Kadri’s words are powerful proof of what was accomplished this past year in Neshaminy. Having said that, we must continue addressing the special ed subgroup situation. Whether or not we believe proficiency is even achievable for these students, the fact is NCLB is the law of the land and we are obligated to comply. Love it or hate it, AYP is part of our lives.

My problem with all this is the manner in which the Courier Times reported the scores. AYP is a very challenging concept, and the Courier reporter and editor should have considered the confusion such an article would cause without the supporting data. The headline “Neshaminy flunks scholastic goals” was misleading and sensationalistic. Yes it’s true we didn’t achieve AYP, but achieving 90% success in the 92 performance targets is far from flunking. It’s something to be proud of. But after reading last Friday’s article and the subsequent editorials, nobody in Neshaminy is cheering.

In Sunday’s editorial, the Courier embarrassed our superintendent by printing a quote without any clear context of the dialogue. They even admit they didn’t understand Kadri’s statement – so why would they even print it if they didn’t comprehend his point? Obviously they couldn’t fairly represent his perspective, but that didn’t prevent them from using it against him. That was a cheap shot not worthy of the Fourth Estate.
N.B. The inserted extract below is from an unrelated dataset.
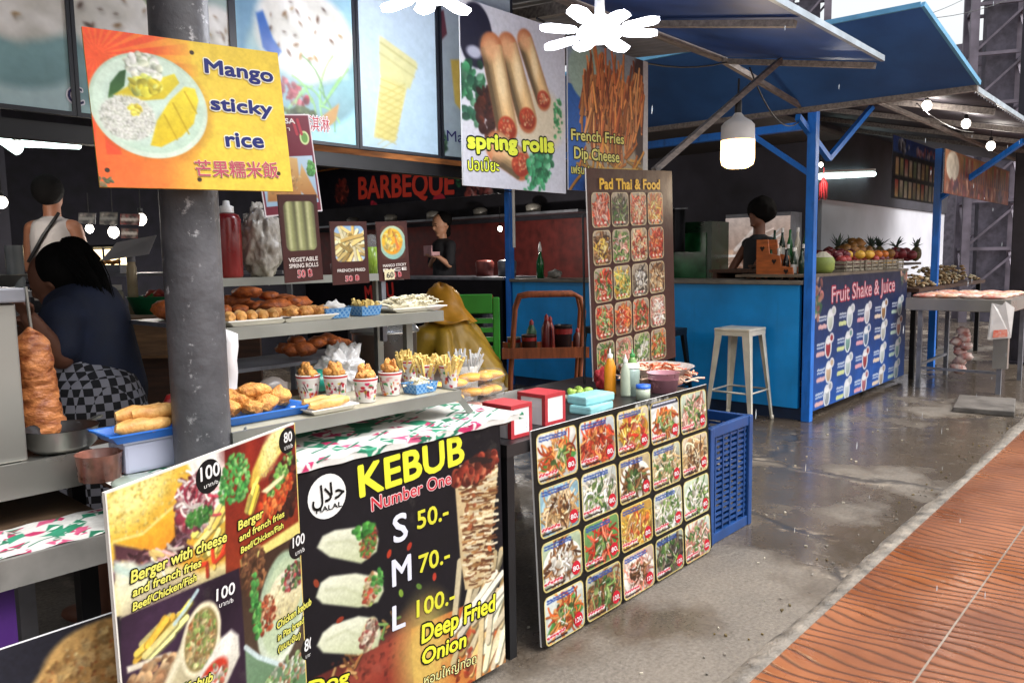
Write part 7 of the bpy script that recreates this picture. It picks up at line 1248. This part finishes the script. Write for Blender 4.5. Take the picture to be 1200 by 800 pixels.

Then in today’s editorial the Courier continued its assault on Neshaminy by criticizing us for not tracking PSSA proficiency of graduates, and accuses us of having a “head-in-the-sand strategy.” I admit to finding the Courier’s stand almost humorous because PSSA proficiency of graduates is a completely useless statistic. While it may be true that good PSSA scores are a reflection of a successful school district, there is no correlation between PSSA scores and academic success. If you believe otherwise then ask yourself this question – if PSSA’s went away, would that result in less students graduating?

Through all these articles and editorials, the Courier does raise some good points about test scores, teacher accountability and empty diplomas – these are all worthy topics. But the Courier went overboard trying to link them into their cause du jour – teacher contracts. As a result of that, lost in all the words was the fact that Neshaminy’s overall scores improved and are worthy of praise.

I consider myself of fan of the Courier Times and read it daily. Unfortunately when articles lack proper balance and editorials do more to insult than inspire, they serve very little purpose. In my mind, the only one who flunked last week was the Courier Times.